*WHAT IS EXPECTED:* Begin with the first line of the material and copy each line word for word through the line that contains "def rgb(r, g, b): return"; the pictures are left out.

+ + +

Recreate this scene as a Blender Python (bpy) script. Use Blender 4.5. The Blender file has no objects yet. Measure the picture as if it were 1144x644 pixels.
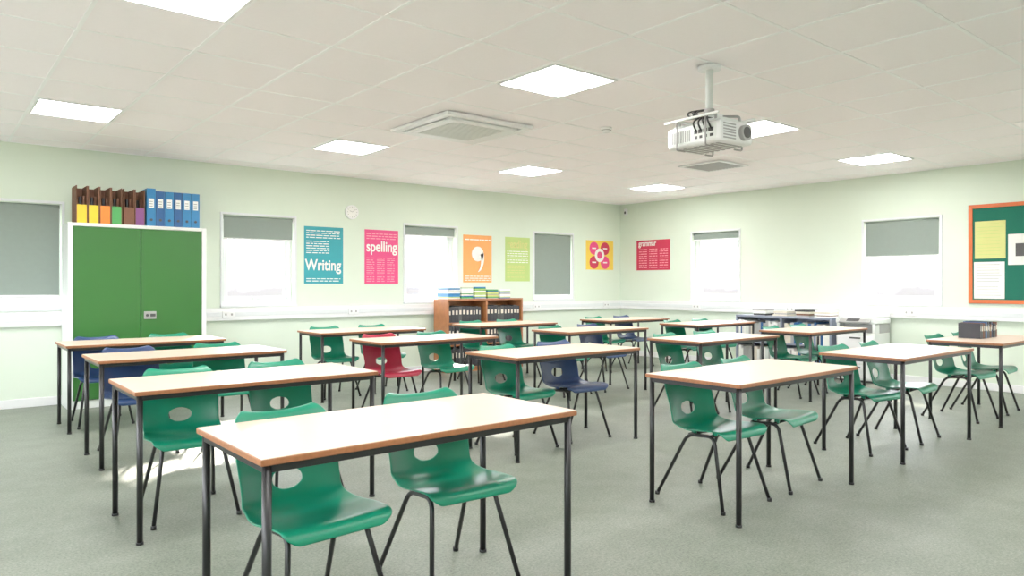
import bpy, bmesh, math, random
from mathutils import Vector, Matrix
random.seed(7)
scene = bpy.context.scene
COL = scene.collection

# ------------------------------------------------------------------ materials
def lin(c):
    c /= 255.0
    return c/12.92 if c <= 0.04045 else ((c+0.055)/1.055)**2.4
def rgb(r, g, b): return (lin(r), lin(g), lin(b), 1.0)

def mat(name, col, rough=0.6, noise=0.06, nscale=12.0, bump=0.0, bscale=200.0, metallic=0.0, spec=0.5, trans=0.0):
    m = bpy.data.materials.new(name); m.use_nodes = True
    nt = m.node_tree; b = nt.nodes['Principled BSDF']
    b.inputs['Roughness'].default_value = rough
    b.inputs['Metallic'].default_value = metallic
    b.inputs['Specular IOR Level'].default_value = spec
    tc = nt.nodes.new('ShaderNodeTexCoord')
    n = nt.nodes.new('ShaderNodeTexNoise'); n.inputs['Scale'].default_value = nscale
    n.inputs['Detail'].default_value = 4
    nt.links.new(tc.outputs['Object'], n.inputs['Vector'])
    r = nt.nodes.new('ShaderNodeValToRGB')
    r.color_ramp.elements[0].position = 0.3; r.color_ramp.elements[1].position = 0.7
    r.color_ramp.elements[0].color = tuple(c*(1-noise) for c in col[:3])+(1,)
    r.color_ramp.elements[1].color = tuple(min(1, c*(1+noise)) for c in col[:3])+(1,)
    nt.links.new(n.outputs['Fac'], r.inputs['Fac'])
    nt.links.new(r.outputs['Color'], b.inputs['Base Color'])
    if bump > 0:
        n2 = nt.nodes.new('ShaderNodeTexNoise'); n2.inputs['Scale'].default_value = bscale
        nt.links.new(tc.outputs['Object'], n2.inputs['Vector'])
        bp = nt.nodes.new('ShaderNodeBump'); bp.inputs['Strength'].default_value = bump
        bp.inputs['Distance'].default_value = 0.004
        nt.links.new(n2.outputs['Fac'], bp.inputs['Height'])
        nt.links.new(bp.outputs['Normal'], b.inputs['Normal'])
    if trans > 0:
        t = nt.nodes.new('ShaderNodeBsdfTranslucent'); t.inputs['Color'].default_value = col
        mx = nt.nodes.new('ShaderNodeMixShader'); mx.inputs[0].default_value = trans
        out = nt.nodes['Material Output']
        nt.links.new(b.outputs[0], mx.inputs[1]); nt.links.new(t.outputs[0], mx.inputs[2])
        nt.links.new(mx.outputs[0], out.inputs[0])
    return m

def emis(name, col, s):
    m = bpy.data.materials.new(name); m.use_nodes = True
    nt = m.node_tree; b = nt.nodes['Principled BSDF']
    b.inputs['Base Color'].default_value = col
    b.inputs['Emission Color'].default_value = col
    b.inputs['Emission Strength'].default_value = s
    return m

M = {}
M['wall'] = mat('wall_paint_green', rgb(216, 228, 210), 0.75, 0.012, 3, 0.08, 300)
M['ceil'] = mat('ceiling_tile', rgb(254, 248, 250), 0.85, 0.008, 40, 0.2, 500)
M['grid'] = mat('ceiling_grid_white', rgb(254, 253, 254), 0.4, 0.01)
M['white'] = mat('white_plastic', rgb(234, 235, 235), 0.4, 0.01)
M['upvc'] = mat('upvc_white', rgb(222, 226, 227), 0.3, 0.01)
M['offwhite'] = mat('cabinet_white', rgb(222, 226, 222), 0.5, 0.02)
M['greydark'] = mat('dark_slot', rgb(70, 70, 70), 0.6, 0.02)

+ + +

*WRITTEN ANSWER:*
Recreate this scene as a Blender Python (bpy) script. Use Blender 4.5. The Blender file has no objects yet. Measure the picture as if it were 1144x644 pixels.
import bpy, bmesh, math, random
from mathutils import Vector, Matrix
random.seed(7)
scene = bpy.context.scene
COL = scene.collection

# ------------------------------------------------------------------ materials
def lin(c):
    c /= 255.0
    return c/12.92 if c <= 0.04045 else ((c+0.055)/1.055)**2.4
def rgb(r, g, b): return (lin(r), lin(g), lin(b), 1.0)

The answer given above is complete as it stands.